I'm also working on standard manuscript format (SMF for the rest of this post). I need to do more research, since my first cursory bit of research yielded instructions for the romance genre (don't think it's very different, but still) and my second cursory bit yielded instructions for short stories (and thus doesn't talk about helpful things like chapter breaks or epigraphs), but it shouldn't be hard. I'm pretty sure it's one of those things that can be found all over the internet. From what I've gathered so far, SMF is Ugly. This is because it exists for entirely different purposes than the format of the published book. Editors want to catch errors. They also want to have a standard way to estimate length (other than taking your word for it, although you would be well-advised to be accurate, within the rounding formula and guidelines) and have room to write notes. But still, does it really have to be in Courier? Ah, well. My poor ugly professional-looking (er, when I'm finished making the format changes...) manuscript.

Speaking of writing and editors and research online, it seems that blogging stories and poems really does count as "previously published" to many magazines. This seems silly to me, but whatever. I may start asking some of you for your opinions and criticisms in person... or not. I think I'm probably better at novels than short stories, so how much time do I really want to take from polishing a novel in order to write and edit and attempt to publish short stories, just to make my query letters to agents about my novel that much more impressive? Hmm. Ask me again after I've collected some rejection letters... meh.
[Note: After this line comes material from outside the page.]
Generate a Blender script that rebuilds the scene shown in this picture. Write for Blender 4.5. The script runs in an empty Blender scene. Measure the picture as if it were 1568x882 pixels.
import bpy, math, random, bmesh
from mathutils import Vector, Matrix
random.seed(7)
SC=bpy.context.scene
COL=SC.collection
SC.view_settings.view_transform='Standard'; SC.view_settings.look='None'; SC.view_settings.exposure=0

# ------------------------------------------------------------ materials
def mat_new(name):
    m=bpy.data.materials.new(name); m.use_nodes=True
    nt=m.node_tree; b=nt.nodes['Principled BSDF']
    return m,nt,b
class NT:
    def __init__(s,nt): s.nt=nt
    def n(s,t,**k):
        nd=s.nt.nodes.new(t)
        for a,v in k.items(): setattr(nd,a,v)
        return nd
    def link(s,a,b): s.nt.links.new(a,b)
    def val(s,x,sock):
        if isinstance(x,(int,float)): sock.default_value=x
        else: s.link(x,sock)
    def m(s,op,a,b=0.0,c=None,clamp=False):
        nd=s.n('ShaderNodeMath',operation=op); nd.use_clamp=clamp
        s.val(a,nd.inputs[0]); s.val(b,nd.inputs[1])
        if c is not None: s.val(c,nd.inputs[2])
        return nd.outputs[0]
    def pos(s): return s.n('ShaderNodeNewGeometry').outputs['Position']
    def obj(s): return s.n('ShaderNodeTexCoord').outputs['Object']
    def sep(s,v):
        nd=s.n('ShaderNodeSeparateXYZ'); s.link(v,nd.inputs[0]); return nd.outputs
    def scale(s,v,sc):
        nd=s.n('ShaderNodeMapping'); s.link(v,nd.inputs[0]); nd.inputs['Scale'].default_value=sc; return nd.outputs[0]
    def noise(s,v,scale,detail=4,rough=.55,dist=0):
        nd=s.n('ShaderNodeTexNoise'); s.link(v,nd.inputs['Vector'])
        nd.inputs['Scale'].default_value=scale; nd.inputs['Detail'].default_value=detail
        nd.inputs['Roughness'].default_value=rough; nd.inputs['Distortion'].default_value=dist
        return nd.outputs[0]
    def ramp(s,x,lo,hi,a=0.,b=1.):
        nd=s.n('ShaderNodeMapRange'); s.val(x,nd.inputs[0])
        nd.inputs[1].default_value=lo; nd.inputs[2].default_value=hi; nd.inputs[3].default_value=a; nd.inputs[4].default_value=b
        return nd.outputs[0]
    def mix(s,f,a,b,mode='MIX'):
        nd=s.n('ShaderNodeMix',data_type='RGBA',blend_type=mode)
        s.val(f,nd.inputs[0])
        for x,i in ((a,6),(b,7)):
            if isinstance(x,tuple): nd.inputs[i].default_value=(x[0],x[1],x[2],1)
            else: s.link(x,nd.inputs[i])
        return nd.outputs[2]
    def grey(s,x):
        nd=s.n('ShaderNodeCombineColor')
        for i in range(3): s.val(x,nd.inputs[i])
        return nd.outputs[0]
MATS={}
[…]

And in... um, still more news... (hey, it's been a while since I've posted [and my last post that didn't review a book or movie was back on April 15th, and that was just a little poem -- my last long non-book-review post was March 15th! Sheesh! That merits many parenthetical phrases in a great gush of words], give me a break here -- pent-up words, pent-up words!) I've decided the closest I come to hero worship or celebrity obsession is with authors. It's... not very close, I suppose, but it's the closest. I love their blogs. a) They've very entertaining, what with being well written, since they are WRITERS, after all. b) Since I only look up the blogs of authors whose books I love anyway, they often seem to have certain personality traits I like, and they feel like people I could be friends with. If I weren't a Random-Fan-whose-path-will-never-cross-theirs-unless-maybe-I'm-published-someday, that is. (And no, that's not why I want to be published. Honest. Almost 95% not why.) My latest author blog find is Tad Williams'. I quite like it. I'm on a Tad Williams blog kick. Hmm, I should go catch up on my poor neglected unread old favorite awesome author blogs, like Shannon Hale and Kristin Cashore and (at this point I closed this window by accident and nearly had a heart attack before remembering that blogspot does, in fact, automatically save your work periodically...) Writer Unboxed (because of Juliet Marillier) and Neil Gaiman (although my Neil Gaiman kick is actually pretty new and feels a little silly since I haven't read all that much of his work yet). Or maybe I should sleep. Nah, that can't be right...

1 comment :

Anonymous said...

Good thoughts on the 2 senses of Creativity. Actually, I think the second sense that you mentioned is my primary view of Creativity. It doesn't really matter THAT much if you're working from a pattern. It's still a Creative act. Perhaps the first sense would be better called Innovation. The two work very well together.